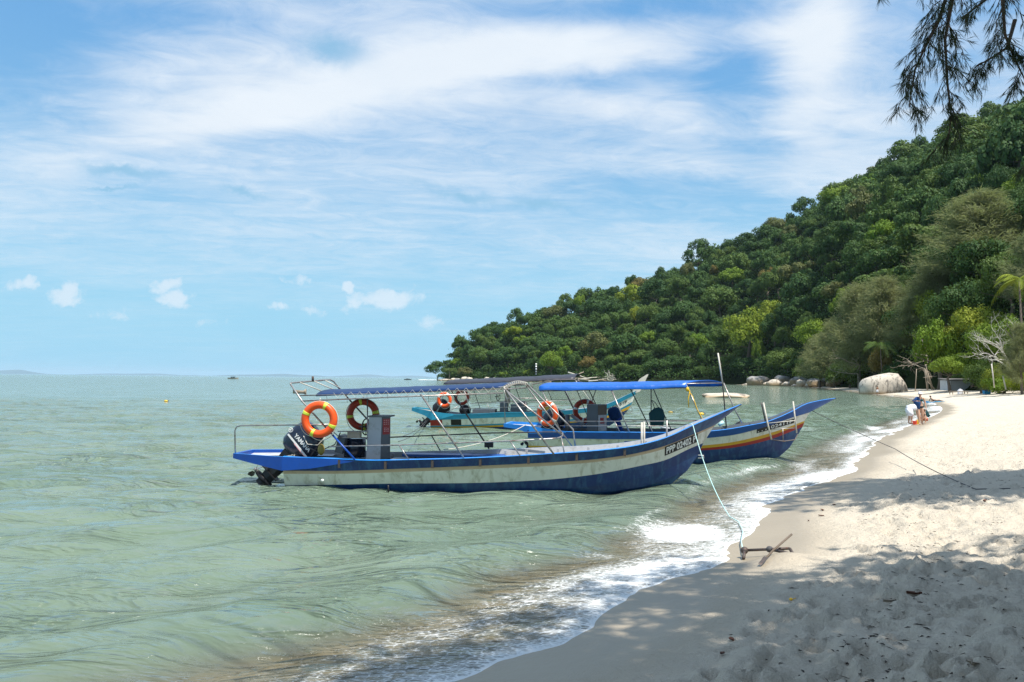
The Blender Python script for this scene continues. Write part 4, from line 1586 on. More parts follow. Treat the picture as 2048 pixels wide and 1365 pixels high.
def hull_text(txt, H, parent, mat, x0, x1, zb0, zt0, zb1, zt1, fill=0.9, hfill=0.78, bold=0.012, off=0.011, sg=-1):
    me = text_mesh(txt, 1.0, bold)
    co = np.array([v.co[:] for v in me.vertices])
    mn, mx = co.min(0), co.max(0)
    u = ((co[:, 0] - mn[0]) / (mx[0] - mn[0]) - 0.5) * fill + 0.5
    w = ((co[:, 1] - mn[1]) / (mx[1] - mn[1]) - 0.5) * hfill + 0.5
    for v, a, b in zip(me.vertices, u, w):
        x = x0 + (x1 - x0) * a
        zb, zt = zb0 + (zb1 - zb0) * a, zt0 + (zt1 - zt0) * a
        z = zb + (zt - zb) * b
        v.co = (x, sg * (H.lat_at(x, z) + off), z)
    me.materials.append(mat)
    return link('lettering', me, parent)


def plank_part(name, top, bot, thick, mat, parent, sg=-1, edge=None):
    """a standing board: outer face between two lines of points, given thickness inwards"""
    n = len(top)
    mb = MB()
    v = []
    for k, inn in ((top, 0), (bot, 0), (bot, 1), (top, 1)):
        for x, y, z in k:
            v.append((x, sg * (y - inn * thick), z))
    f, mi = [], []
    for a, b, m_ in ((0, 1, 0), (1, 2, 0), (2, 3, 0), (3, 0, 1)):
        for i in range(n - 1):
            q = (a * n + i, b * n + i, b * n + i + 1, a * n + i + 1)
            f.append(q if sg < 0 else tuple(reversed(q)))
            mi.append(m_)
    f += [(0, 3 * n, 2 * n, n), (n - 1, 2 * n - 1, 3 * n - 1, 4 * n - 1)]
    mi += [0, 0]
    mb.add(v, f)
    mb.mi = mi
    mb.sm = [False] * len(f)
    return mb.build(name, [mat, edge or mat], parent)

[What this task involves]
Copy the material shown above in full and exactly. Skip the pictures.

[Result]
The Blender Python script for this scene continues. Write part 4, from line 1586 on. More parts follow. Treat the picture as 2048 pixels wide and 1365 pixels high.
def hull_text(txt, H, parent, mat, x0, x1, zb0, zt0, zb1, zt1, fill=0.9, hfill=0.78, bold=0.012, off=0.011, sg=-1):
    me = text_mesh(txt, 1.0, bold)
    co = np.array([v.co[:] for v in me.vertices])
    mn, mx = co.min(0), co.max(0)
    u = ((co[:, 0] - mn[0]) / (mx[0] - mn[0]) - 0.5) * fill + 0.5
    w = ((co[:, 1] - mn[1]) / (mx[1] - mn[1]) - 0.5) * hfill + 0.5
    for v, a, b in zip(me.vertices, u, w):
        x = x0 + (x1 - x0) * a
        zb, zt = zb0 + (zb1 - zb0) * a, zt0 + (zt1 - zt0) * a
        z = zb + (zt - zb) * b
        v.co = (x, sg * (H.lat_at(x, z) + off), z)
    me.materials.append(mat)
    return link('lettering', me, parent)


def plank_part(name, top, bot, thick, mat, parent, sg=-1, edge=None):
    """a standing board: outer face between two lines of points, given thickness inwards"""
    n = len(top)
    mb = MB()
    v = []
    for k, inn in ((top, 0), (bot, 0), (bot, 1), (top, 1)):
        for x, y, z in k:
            v.append((x, sg * (y - inn * thick), z))
    f, mi = [], []
    for a, b, m_ in ((0, 1, 0), (1, 2, 0), (2, 3, 0), (3, 0, 1)):
        for i in range(n - 1):
            q = (a * n + i, b * n + i, b * n + i + 1, a * n + i + 1)
            f.append(q if sg < 0 else tuple(reversed(q)))
            mi.append(m_)
    f += [(0, 3 * n, 2 * n, n), (n - 1, 2 * n - 1, 3 * n - 1, 4 * n - 1)]
    mi += [0, 0]
    mb.add(v, f)
    mb.mi = mi
    mb.sm = [False] * len(f)
    return mb.build(name, [mat, edge or mat], parent)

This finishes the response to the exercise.